THE TASK
Look for the string "scene" in every line, and copy each line that has it.
____________________
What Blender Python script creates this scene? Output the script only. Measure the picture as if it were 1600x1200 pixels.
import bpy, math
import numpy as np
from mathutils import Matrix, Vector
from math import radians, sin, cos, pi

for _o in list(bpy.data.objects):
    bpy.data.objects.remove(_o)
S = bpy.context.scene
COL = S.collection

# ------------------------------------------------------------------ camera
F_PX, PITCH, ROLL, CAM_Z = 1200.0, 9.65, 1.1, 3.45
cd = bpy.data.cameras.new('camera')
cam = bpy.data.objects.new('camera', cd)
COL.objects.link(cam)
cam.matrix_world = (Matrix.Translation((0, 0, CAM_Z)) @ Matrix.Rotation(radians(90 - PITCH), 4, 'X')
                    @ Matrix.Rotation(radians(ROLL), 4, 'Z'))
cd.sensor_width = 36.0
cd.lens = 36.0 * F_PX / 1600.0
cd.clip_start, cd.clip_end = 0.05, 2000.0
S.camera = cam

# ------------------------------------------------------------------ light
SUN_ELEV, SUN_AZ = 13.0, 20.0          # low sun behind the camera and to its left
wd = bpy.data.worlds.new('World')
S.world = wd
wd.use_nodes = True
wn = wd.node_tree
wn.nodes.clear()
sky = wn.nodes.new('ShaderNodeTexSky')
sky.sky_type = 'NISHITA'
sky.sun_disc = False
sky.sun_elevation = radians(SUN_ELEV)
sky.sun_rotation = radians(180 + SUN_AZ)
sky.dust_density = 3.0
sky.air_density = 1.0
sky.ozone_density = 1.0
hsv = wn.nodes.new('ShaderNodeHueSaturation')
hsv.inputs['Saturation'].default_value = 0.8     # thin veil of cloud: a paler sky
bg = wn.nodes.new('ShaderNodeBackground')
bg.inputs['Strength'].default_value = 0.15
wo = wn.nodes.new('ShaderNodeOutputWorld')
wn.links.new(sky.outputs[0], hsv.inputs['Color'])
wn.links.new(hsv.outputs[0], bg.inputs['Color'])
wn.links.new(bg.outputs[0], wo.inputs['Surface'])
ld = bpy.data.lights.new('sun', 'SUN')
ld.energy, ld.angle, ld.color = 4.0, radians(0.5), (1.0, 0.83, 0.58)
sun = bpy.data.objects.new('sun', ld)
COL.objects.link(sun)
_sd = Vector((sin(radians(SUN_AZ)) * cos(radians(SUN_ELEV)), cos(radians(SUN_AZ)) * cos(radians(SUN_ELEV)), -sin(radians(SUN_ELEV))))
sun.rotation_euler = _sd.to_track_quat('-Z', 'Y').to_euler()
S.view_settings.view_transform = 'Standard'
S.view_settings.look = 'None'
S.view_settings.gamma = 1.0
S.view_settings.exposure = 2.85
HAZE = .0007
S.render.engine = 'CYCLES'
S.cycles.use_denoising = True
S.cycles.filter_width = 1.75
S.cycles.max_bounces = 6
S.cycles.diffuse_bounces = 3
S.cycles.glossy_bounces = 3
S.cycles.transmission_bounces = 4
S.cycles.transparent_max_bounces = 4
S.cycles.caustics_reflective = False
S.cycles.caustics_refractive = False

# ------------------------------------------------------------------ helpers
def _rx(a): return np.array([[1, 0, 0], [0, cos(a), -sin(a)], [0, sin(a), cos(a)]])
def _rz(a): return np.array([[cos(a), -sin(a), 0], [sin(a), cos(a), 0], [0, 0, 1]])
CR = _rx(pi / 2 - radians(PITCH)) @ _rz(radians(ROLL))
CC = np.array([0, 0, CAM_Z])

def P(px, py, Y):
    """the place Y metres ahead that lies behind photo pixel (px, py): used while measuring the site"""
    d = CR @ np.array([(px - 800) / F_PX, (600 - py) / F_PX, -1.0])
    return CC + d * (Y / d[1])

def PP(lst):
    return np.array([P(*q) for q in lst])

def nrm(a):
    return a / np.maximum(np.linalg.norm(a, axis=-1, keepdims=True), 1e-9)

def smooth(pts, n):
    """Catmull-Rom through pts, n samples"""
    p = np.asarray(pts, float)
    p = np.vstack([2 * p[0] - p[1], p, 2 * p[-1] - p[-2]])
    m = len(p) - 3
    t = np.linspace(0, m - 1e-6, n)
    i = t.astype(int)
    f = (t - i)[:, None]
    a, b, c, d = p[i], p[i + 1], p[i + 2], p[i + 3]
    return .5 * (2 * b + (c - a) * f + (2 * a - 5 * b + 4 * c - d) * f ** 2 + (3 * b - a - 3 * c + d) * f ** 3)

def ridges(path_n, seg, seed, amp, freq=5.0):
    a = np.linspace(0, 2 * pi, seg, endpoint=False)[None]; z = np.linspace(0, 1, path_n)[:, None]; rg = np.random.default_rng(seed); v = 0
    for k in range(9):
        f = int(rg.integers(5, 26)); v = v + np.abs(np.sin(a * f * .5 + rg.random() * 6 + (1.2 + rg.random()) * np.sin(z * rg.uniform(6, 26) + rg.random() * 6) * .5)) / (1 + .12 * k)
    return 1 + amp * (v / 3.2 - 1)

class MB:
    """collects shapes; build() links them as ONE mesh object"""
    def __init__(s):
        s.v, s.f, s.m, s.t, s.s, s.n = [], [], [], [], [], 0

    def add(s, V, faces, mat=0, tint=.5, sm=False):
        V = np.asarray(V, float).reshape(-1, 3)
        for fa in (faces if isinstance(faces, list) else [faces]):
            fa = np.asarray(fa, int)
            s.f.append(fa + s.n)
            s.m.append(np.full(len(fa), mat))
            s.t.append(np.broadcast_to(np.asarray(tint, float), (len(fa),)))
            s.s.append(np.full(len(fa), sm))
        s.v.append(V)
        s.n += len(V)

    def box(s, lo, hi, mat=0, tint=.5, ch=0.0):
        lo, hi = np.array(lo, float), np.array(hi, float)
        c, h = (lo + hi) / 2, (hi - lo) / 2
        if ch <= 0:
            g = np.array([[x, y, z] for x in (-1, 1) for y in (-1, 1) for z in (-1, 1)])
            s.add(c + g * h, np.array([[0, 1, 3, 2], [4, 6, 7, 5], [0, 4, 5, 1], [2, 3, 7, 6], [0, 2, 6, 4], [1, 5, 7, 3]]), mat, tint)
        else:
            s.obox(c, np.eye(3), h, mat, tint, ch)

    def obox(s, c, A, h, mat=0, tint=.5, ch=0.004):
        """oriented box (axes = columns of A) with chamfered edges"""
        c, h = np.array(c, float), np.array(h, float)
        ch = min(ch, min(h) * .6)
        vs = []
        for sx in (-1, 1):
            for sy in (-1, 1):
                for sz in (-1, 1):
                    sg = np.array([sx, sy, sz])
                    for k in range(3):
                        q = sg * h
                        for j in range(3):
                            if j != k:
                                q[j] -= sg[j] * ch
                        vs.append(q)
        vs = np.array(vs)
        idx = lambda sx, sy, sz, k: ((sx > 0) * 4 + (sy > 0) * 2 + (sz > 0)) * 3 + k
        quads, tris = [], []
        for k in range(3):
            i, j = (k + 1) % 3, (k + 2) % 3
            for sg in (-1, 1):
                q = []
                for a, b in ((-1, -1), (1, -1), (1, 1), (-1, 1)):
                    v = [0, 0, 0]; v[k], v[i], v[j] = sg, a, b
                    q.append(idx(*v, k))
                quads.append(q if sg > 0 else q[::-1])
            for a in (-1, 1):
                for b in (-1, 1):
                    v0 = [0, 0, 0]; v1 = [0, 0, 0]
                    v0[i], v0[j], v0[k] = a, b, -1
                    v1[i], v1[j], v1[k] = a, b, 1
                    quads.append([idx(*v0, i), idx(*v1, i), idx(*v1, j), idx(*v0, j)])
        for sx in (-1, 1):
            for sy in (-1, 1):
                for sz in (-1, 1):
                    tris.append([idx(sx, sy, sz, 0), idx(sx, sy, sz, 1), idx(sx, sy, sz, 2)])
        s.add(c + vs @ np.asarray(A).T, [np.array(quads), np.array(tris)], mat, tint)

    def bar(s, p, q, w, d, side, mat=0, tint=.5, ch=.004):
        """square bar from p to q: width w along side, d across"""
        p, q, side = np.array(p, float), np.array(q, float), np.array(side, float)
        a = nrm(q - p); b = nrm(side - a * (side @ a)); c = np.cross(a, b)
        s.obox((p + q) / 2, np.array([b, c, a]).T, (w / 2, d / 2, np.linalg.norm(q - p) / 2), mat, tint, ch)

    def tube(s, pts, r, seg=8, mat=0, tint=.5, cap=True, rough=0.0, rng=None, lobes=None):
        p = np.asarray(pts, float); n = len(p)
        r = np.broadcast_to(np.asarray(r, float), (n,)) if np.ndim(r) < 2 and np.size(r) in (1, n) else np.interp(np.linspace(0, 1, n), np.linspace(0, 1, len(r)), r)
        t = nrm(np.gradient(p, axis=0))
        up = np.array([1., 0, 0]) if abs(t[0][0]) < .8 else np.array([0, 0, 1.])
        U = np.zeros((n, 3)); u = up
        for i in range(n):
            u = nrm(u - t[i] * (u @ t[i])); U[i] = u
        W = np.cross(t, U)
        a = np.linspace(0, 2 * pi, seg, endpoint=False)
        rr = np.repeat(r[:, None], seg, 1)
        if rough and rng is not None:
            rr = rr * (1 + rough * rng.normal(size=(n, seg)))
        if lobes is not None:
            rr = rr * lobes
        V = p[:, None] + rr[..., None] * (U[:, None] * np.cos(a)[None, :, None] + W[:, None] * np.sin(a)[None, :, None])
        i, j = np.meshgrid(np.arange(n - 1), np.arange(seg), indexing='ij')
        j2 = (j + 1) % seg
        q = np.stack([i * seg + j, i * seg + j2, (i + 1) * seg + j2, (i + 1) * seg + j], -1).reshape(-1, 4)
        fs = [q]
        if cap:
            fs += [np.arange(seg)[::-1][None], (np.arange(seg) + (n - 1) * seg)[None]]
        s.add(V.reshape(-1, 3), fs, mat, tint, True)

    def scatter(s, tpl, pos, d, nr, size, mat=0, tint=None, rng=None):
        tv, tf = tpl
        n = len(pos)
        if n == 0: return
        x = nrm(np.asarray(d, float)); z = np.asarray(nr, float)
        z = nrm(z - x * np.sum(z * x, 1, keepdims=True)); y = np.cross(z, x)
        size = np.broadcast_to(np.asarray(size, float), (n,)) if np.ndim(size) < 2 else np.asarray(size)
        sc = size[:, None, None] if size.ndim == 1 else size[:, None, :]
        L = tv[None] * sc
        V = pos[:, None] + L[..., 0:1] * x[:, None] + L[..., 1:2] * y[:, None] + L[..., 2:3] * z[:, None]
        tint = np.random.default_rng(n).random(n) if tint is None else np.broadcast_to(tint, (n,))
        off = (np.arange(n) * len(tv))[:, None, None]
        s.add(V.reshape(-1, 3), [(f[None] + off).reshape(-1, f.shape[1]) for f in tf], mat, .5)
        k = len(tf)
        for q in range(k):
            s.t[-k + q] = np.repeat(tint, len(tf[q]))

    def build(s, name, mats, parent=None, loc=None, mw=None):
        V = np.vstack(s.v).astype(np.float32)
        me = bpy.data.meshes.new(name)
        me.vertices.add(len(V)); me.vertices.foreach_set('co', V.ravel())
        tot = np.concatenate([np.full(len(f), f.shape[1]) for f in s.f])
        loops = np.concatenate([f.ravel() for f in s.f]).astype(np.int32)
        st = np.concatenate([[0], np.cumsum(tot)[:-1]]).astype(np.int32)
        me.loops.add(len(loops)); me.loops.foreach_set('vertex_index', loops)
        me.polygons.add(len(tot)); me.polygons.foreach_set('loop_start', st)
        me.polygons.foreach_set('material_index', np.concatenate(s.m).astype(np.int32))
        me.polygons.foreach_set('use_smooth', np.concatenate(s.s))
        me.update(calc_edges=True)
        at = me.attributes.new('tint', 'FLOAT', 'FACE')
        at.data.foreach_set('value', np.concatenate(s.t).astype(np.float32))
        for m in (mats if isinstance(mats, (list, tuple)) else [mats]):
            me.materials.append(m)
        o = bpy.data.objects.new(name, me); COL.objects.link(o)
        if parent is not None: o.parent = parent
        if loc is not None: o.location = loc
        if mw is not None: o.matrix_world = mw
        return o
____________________
IN RESPONSE
What Blender Python script creates this scene? Output the script only. Measure the picture as if it were 1600x1200 pixels.
S = bpy.context.scene